Ecco ciò di cui avremmo bisogno! Ma, ohimè, a dispetto
delle acquisizioni della quantistica, siamo troppo abituati, da una
banale alfabetizzazione scientifica, a una visione del mondo fisico,
come anche di quello storico, sociale...ecc., come collezione di entità
separate, come un edificio fatto di "mattoni", mentre siamo
ancora incapaci di una coerente visione del mondo come rete di relazioni.

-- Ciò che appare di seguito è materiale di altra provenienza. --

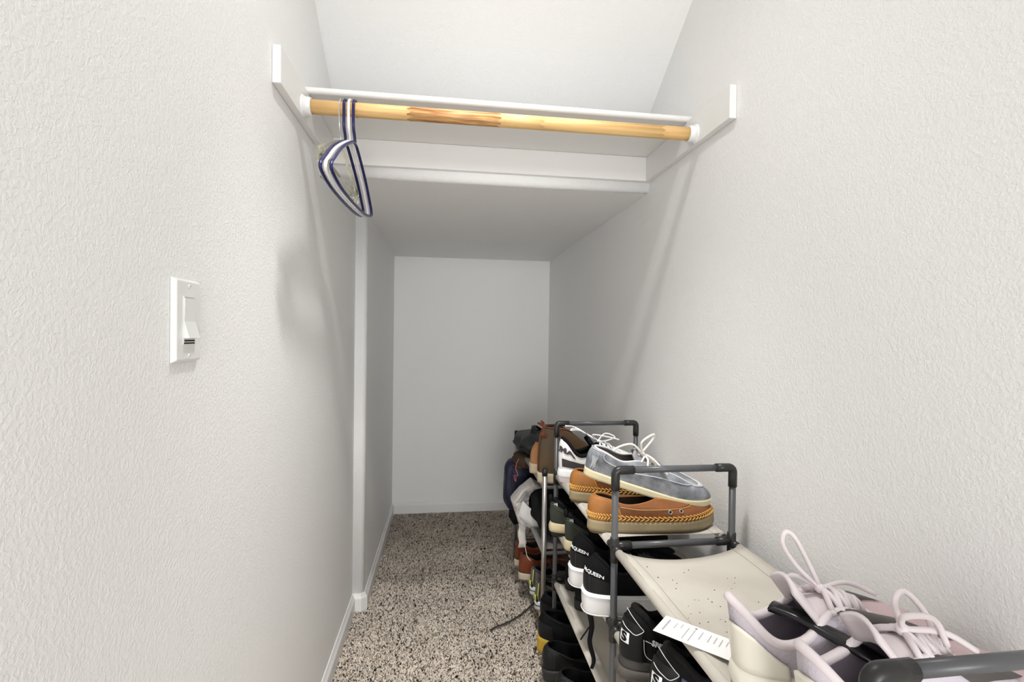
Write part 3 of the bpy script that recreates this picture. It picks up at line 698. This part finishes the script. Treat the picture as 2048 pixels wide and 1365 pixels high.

Riconosciamolo, concettualmente siamo ancora dei
"cavernicoli": siamo portati a pensare prima le cose con le loro
proprietà e dopo i meccanismi e le forze che le collegano. In realtà non
abbiamo ancora capito che tutte le proprietà delle cose scaturiscono
dalle loro relazioni.
Non è che non esistono le parti, non esistono le
parti "isolate", in nessun campo della realtà e della conoscenza:
tutto questo esige un altro approccio, un altro modo di guardare e di
conoscere (F. Capra). Una modalità flessibile, ambigua, astuta, mutante.
Intenta, per così dire, ad inseguire senza sosta la realtà del mondo, delle cose e degli uomini, nelle sue interminabili pieghe,
e continue connessioni e trasformazioni.